In the embodiment of FIG. 5, a high impedance element R is coupled between each common electrode line and the corresponding common voltage port.

On the glass substrate, the common voltage ports PV_R, PV_G, and PV_B are different, that is, the common voltage ports PV_R, PV_G, and PV_B are not coupled on the glass substrate. Thus, in a test process, respective test signals provided to the red data lines D₁ to D_3x-2, the green data lines D₂ to D_3x-1, and the blue data lines D₃ to D_3x do not interfere with each other.

In the embodiment of FIG. 5, a test circuit (not shown) for scan lines S₁ to S_2y is the same as the test current 32 in FIG. 4. Thus, the connection between the scan lines S₁ to S_2y and the corresponding test circuit refers to the description of FIG. 4 and further description is omitted here.

In the invention, according to system requirements, signal lines (data lines or scan lines) can be divided into a plurality of groups for testing. Each group of signal lines is coupled to one common electrode line. Since each common electrode line is coupled to a respective common voltage port on a glass substrate, test signals on the plurality of common electrode lines do not interfere with each other. Moreover, the plurality of common voltage ports are not connected on the glass substrate, but in the printed circuit board (PCB) or flexible printed circuit (FPC) outside the glass substrate.

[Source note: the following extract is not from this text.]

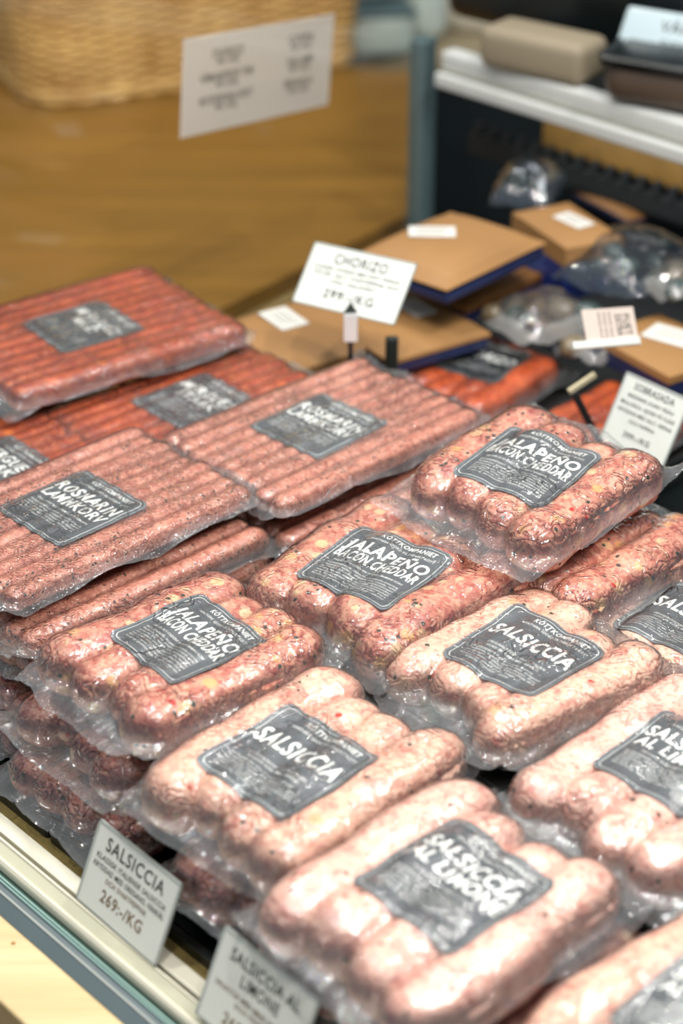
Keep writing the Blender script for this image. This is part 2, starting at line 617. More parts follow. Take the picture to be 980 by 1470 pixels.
    wr = (np.maximum(cr, 0) ** 1.5 * (.25 + .75 * endw) + .5 * np.maximum(cr2, 0) ** 1.5 * edgw)
    Fh = Fh + wr * gap * .38 + .00022 * np.maximum(cr3, 0)
    # skirt: slow waves and a little droop outside
    outd = np.maximum(np.maximum(np.abs(X) - W / 2, 0) / mx, np.maximum(np.abs(Y) - L / 2, 0) / my)
    slow = rnd(rng, X.shape, .012 * px_, .012 * px_)
    Fh = Fh + (1 - inside) * (slow * .0014 * np.clip(outd * 1.5, 0, 1)) - .004 * outd ** 2
    Fh = Fh + .0012
    Fh = np.maximum(Fh, h + .0011)
    def samp(x, y):
        fx = np.clip((x + hx) / (2 * hx) * (nx - 1), 0, nx - 1.001)
        fy = np.clip((y + hy) / (2 * hy) * (ny - 1), 0, ny - 1.001)
        i, j = fx.astype(int), fy.astype(int)
        u, v = fx - i, fy - j
        return (Fh[i, j] * (1 - u) * (1 - v) + Fh[i + 1, j] * u * (1 - v) + Fh[i, j + 1] * (1 - u) * v + Fh[i + 1, j + 1] * u * v)
    # outline: ragged, corners rounded
    A, B = X / hx, Y / hy
    jx = np.interp(gy, np.linspace(-hy, hy, 9), rng.uniform(-.25, .5, 9))
    jx2 = np.interp(gy, np.linspace(-hy, hy, 9), rng.uniform(-.25, .5, 9))
    jy = np.interp(gx, np.linspace(-hx, hx, 8), rng.uniform(-.45, .6, 8))
    jy2 = np.interp(gx, np.linspace(-hx, hx, 8), rng.uniform(-.45, .6, 8))
    jx, jx2, jy, jy2 = [np.convolve(np.pad(q, 6, mode='edge'), np.ones(13) / 13, 'valid') for q in (jx, jx2, jy, jy2)]
    ox = np.maximum(np.abs(X) - W / 2, 0)
    oy = np.maximum(np.abs(Y) - L / 2, 0)
    X2 = X + np.sign(X) * ox * np.where(X > 0, jx[None, :], jx2[None, :])
    Y2 = Y + np.sign(Y) * oy * np.where(Y > 0, jy[:, None], jy2[:, None])
    cc = (np.abs(A) * np.abs(B)) ** 14
    X2 -= X2 * cc * .05
    Y2 -= Y2 * cc * .05
    V = np.stack([X2, Y2, Fh], -1).reshape(-1, 3)
    idx = np.arange(nx * ny).reshape(nx, ny)
    q = np.stack([idx[:-1, :-1], idx[1:, :-1], idx[1:, 1:], idx[:-1, 1:]], -1).reshape(-1, 4)
    me = bpy.data.meshes.new('vacuum_film')
    me.vertices.add(len(V))
    me.vertices.foreach_set('co', V.ravel().astype(np.float32))
    me.loops.add(q.size)
    me.loops.foreach_set('vertex_index', q.ravel().astype(np.int32))
    me.polygons.add(len(q))
    me.polygons.foreach_set('loop_start', (np.arange(len(q)) * 4).astype(np.int32))
    me.update(calc_edges=True)
    at = me.attributes.new('haze', 'FLOAT', 'POINT')
    hz = blur(1.0 - (h > 0).astype(float), 1.0, 1.0)
    hz = np.clip(hz * 1.0 + .15 * rnd(rng, X.shape, 3, 3) * (hz > .3), 0, 1.3)
    rim = np.clip((outd - .80) / .15, 0, 1) * .5
    at.data.foreach_set('value', (hz + rim * hz).ravel().astype(np.float32))
    link_mesh('vacuum_film', me, M['film_thin'] if thin else M['film'], root)
    # --- the label
    if titles:
        lr = R(lrot)
        cl, sl = math.cos(lr), math.sin(lr)
        def place(V2, lift):
            V2 = V2 * lsc
            x = lxy[0] + V2[:, 0] * cl - V2[:, 1] * sl
            y = lxy[1] + V2[:, 0] * sl + V2[:, 1] * cl
            return np.stack([x, y, samp(x, y) + lift], -1)
        def ring(wd, hg, rad, k=6):
            pts = []
            for cx_, cy_, a0 in ((1, 1, 0), (-1, 1, 90), (-1, -1, 180), (1, -1, 270)):
                for j in range(k + 1):
                    a = R(a0 + 90 * j / k)
                    pts.append((cx_ * (wd / 2 - rad) + rad * math.cos(a), cy_ * (hg / 2 - rad) + rad * math.sin(a)))
            return pts
        def fine(pts, step):
            out = []
            for i in range(len(pts)):
                a, b = np.array(pts[i]), np.array(pts[(i + 1) % len(pts)])
                k = max(1, int(np.linalg.norm(b - a) / step))
                for j in range(k):
                    out.append(a + (b - a) * j / k)
            return np.array(out)
        # face of the label as rounded rectangle, cut into a grid
        gn = 50
        us = np.linspace(-1, 1, gn)
        U, Vv = np.meshgrid(us, us, indexing='ij')
        rad = .006
        gxp, gyp = U * LW / 2, Vv * LH / 2
        ex = np.maximum(np.abs(gxp) - (LW / 2 - rad), 0)
        ey = np.maximum(np.abs(gyp) - (LH / 2 - rad), 0)
        mxx = np.maximum(ex, ey)
        nn = np.sqrt(ex ** 2 + ey ** 2)
        k = np.where(nn > 0, mxx / np.maximum(nn, 1e-9), 1)
        gxp = np.sign(gxp) * (np.minimum(np.abs(gxp), LW / 2 - rad) + ex * k)
        gyp = np.sign(gyp) * (np.minimum(np.abs(gyp), LH / 2 - rad) + ey * k)
        pv = place(np.stack([gxp.ravel(), gyp.ravel()], -1), -.0006)
        idx = np.arange(gn * gn).reshape(gn, gn)
        fq = np.stack([idx[:-1, :-1], idx[1:, :-1], idx[1:, 1:], idx[:-1, 1:]], -1).reshape(-1, 4)
        lab = mesh('label', pv, [tuple(int(v) for v in f) for f in fq], M['label'], root)
        def band(name, wd, hg, rd, th, mat, lift):
            o_ = fine(ring(wd, hg, rd), .0018)
            nrm = []
            kx, ky = (wd - 2 * th) / wd, (hg - 2 * th) / hg
            i_ = o_ * np.array([kx, ky])
            V2 = place(np.concatenate([o_, i_]), lift)
            m_ = len(o_)
            F2 = [(a, (a + 1) % m_, m_ + (a + 1) % m_, m_ + a) for a in range(m_)]
            return mesh(name, V2, F2, mat, lab)
        band('label_border', LW - .006, LH - .006, .0045, .0006, M['border'], -.0004)
        band('label_rim', LW - .0005, LH - .0005, .006, .0012, M['edge'], -.0005)
        V2, F2 = layout(label_lines(kind if kind in SMALL else 'sal', titles, sub))
        V2, F2 = cut_grid(V2, F2, .003)
        mesh('lettering', place(V2, -.00035), F2, M['print'], lab, smooth=False)
    return root

JAL = (["JALAPEÑO", "BACON CHEDDAR"], ["BACON OCH CHEDDAR POPPIG UMAMIRIK KORV"])
SAL = (["SALSICCIA"], ["ORIGINALRECEPT FRÅN ITALIEN", "KLASSISK KORV MED FÄNKÅL"])
LIM = (["SALSICCIA", "AL LIMONE"], ["KLASSISK KORV MED CITRON"])
LAM = (["ROSMARIN", "LAMMKORV"], ["GRILLKORV MED LAMM OCH ROSMARIN"])
MEM = (["MERGUEZ", "MILD"], ["NORDAFRIKANSK KORV"])
MES = (["MERGUEZ", "STARK"], ["NORDAFRIKANSK KORV"])

# top layer, thick packs
make_pack('G', 'jal', (271, 918), .078, -50, .135, .174, 4, *JAL, lrot=0, lxy=(.0, .003), seed=1,
          label='jalapeño bacon cheddar pack at left, directly in front of the rosemary lamb stack')
make_pack('H', 'jal', (538, 818), .078, -42, .154, .182, 4, *JAL, lrot=5, lxy=(-.002, -.013), seed=2, lsc=1.06,
          label='jalapeño bacon cheddar pack in the middle of the display, in sharp focus')
make_pack('I', 'jal', (757, 668), .118, -44, .150, .168, 4, *JAL, lrot=7, lxy=(.0, -.004), tilt=(3.5, 0), seed=3, my=.014, lsc=1.06,
          label='jalapeño bacon cheddar pack topmost and farthest back, before the white price cards')
make_pack('J', 'sal', (752, 937), .074, -50, .138, .167, 4, *SAL, lrot=6, seed=4, lsc=1.03,
          label='pale salsiccia pack right of centre, its grey label in sharp focus')
make_pack('K', 'sal', (987, 893), .052, -46, .140, .162, 4, *SAL, lrot=2, lxy=(0, -.008), seed=5,
          label='salsiccia pack cut off at the right photo edge, only SAL readable')
make_pack('L', 'sal', (413, 1093), .064, -43, .145, .192, 4, *SAL, lrot=-2, lxy=(-.002, -.013), seed=6, lsc=1.07, my=.005,
          label='salsiccia pack at front left, directly above the salsiccia price card')
make_pack('M', 'lim', (972, 1096), .062, -47, .145, .200, 4, *LIM, lrot=2, lxy=(0, -.002), seed=7,
          label='salsiccia al limone pack at right, behind the blurred front pack')
make_pack('N', 'lim', (651, 1268), .064, -49, .155, .190, 4, *LIM, lrot=1, lxy=(.004, .004), seed=8, lsc=1.08, my=.007,
          label='blurred salsiccia al limone pack at bottom centre, nearest whole pack')
make_pack('O', 'sal', (1018, 1462), .050, -46, .150, .200, 4, *LIM, lrot=0, seed=9,
          label='tan sausage pack in the bottom right corner, mostly outside the photo')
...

While the invention has been described in terms of preferred embodiment, it is to be understood that the invention is not limited thereto. On the contrary, it is intended to cover various modifications and similar arrangements as would be apparent to those skilled in the art. Therefore, the scope of the appended claims should be accorded the broadest interpretation so as to encompass all such modifications and similar arrangements.